The Federal Court added that if upon examination, the document shows that an absolute assignment had been executed by the purchaser in favour of the financial institution, then the purchaser (assignor) would no longer be competent to maintain an action against the developer.

In a recent case, Max-Benefit Sdn Bhd v Phuah Thean An & Anor [2001] 2 CLJ 70, the purchasers had purchased a property from the appellants (developer) and subsequently had assigned their interest in the agreement to Hock Hua Bank Bhd which had granted them a loan. The developer had delayed completion and when the purchasers filed their action in court, the Magistrate's Court entered summary judgement for the purchasers. The developers appealed against that decision.

The issue before the High Court was whether, having assigned their interest under the SPA to the Bank, the purchasers had locus standi  to commence their action against the developer. Dismissing the developer's appeal KC Kohrah J held that the earlier Nouvau Mont Dor case 'was decided on the peculiar facts in the case. Whether or not there has been an absolute assignment is dependent on what was the aim of the transaction."

The Judge's decision is worth quoting at some length:

"Although the assignment is stated to be absolute in effect, it is not. The assignment was purely for the purpose of securing the loan. What I have adverted to show is that there was a loan which the assignors-purchasers had taken from the bank and that the loan had to be repaid over a period of time and that the rights and interests over the property were assigned as surety to ensure that the loan will be repaid. The loan or any balance or part of it was given upon the security of the same property. The implication is that the assignment of the equitable chose in action would come to an end, it would revert back to the assignors on one of the two events taking place, whichever comes earlier. The first event is where the loan is fully paid. The second event is where the developer has obtained the legal title tot he property and the property is then transferred to the assignors-purchasers with the consent of the assignee bank. There was no absolute assignment in this case and the bank has no locus standi  in this case. I therefore hold the purchasers as plaintiffs have locus standi to sue the developer-defendant."
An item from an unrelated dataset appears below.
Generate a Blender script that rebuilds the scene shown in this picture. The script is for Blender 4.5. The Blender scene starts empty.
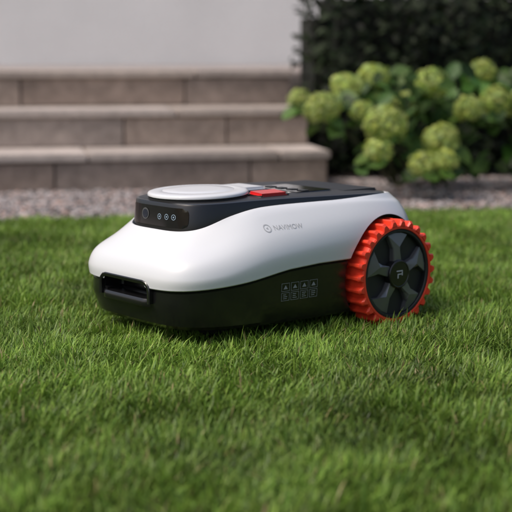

While these decisions could be said to have resolved the question whether an assignment expressed to be absolute is in fact absolute in nature or is merely in the nature of a charge, it does not in any way have any impact on section 22C.

Under that section, if a particular assignment contains a "contrary intention" of the parties (i.e. it requires the borrower/assignor to get the consent of the bank/assignee), the purchaser is still contractually required to get the prior written consent. If such consent has not been asked for and duly given, and the purchaser proceeds to sue the developer, the developer can still rely on the purchaser's lack of locus standi  to defeat the purchaser's claim.

To give the full benefit of section 22C to purchasers in future, solicitors acting for them should ensure that when their clients execute deeds of assignment, they should see to it that such assignments do not contain such a "contrary intention". The question is whether the lending banks would be happy with it.